Çünkü fikir ve dava temelli hareketler donanımlı mensuplarla hedefe ulaşır.Donanımlılığı olabildiğince yaygın hale getirebilmek gerekir.
O yaygınlığı sağlamak için de mensupların öyle bir dağarcığı talep etmesi lüzumludur…
Dava adamı olmayı bir kaç direğe afiş asma, teşkilatın liderine bir kaç süslü ve övgü dolu söz söylemeyle yeterli hale getirme kalıpları yüzde on-onüç arasına sıkışmış bir sonuçla karşı karşıya bırakmaktadır bizi…
Liderdeki dava şuurunu gözlemleyip,irdeleme zahmetine katlanmadan,kalıp ve tekrarlardan ibaret,slogan ağırlığını dahi sağlayamamış sözlerle bir şey yaptığımızı zannedersek,her şeyden önce cari jenerasyonu hafife almış oluruz.
Hafife alınmanın bedeli ise hoşumuza gidecek şeyler değildir…
Gürültüsü fazla olanın makbul sayılacağı bir hareket olamayız…

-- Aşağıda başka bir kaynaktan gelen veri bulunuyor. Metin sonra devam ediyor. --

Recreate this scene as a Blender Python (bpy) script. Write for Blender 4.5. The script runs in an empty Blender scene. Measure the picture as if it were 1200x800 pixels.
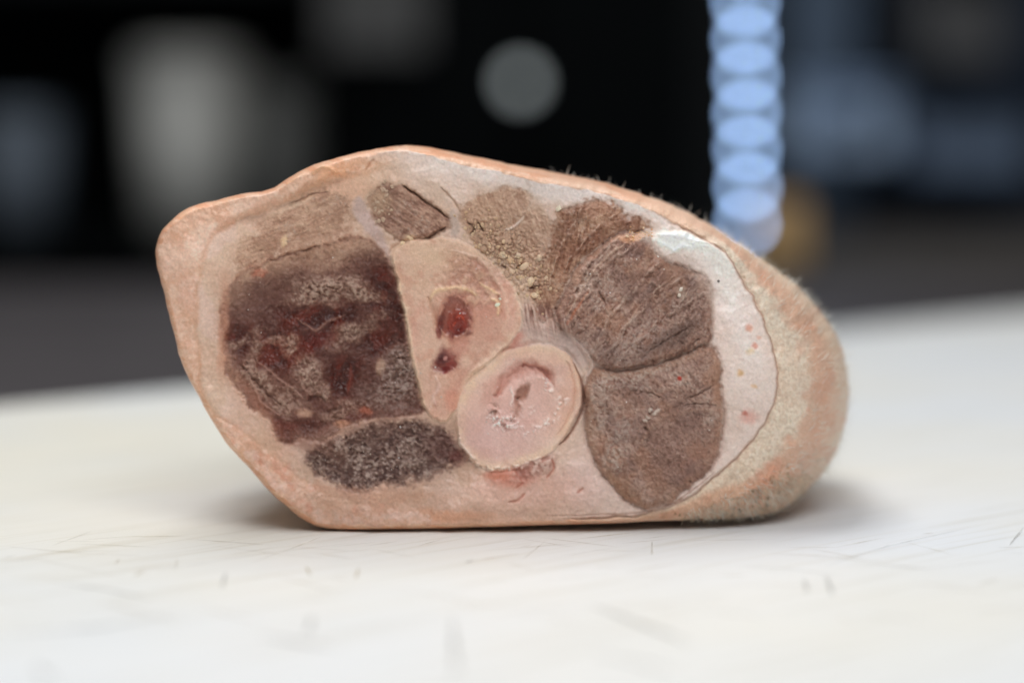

Bu duvarlarda kanaat önderi saydıklarımız bile sağdan soldan aldıkları bir kaç paragrafla,üslup bütünlüğü olmayan,potpori karakterli metinlerle ülkücü kamuoyuna istikamet belirleyip,ders vermeye kalkıyorsa daha fırın fırın ekmek yememiz gerektiği açıktır…
Bilye oynayan çocuk davranışlarıyla, “ben genel merkeze daha yakınım” veya “ben daha iyi slogan atarım” yahut da “geçmiş benden sorulur” havalarıyla,müracaat ettiği kaynaklar bile yüzeyselliğini ortaya koyan profillerle yol alacağımızı zannetmek boş ve yorucu mesai oluşturur…
Geçmişte bir vesileyle Başbuğ veya yakınlarından birisinin elini öpmüş olmayı veya liderle bir fotoğraf vermeyi şuuraltında davanın tapusunu haketme sayanlardan ciddi bir fayda beklemek doğru değildir…
“Bu hareket bir şehitler yürüyüşüdür ” tespitini dillendirirken bile neyi kastettiğimizi düşünmeye zorlamıyoruz kendimizi…
Sonra da dönüp Türk dünyasından falan bahsediyoruz,okyanuslarla kıyaslanacak derin bir realite ve kavramdan…
Ne zannediyorsunuz bu hareketi, muhayyilenizde nasıl şekillendirdiniz?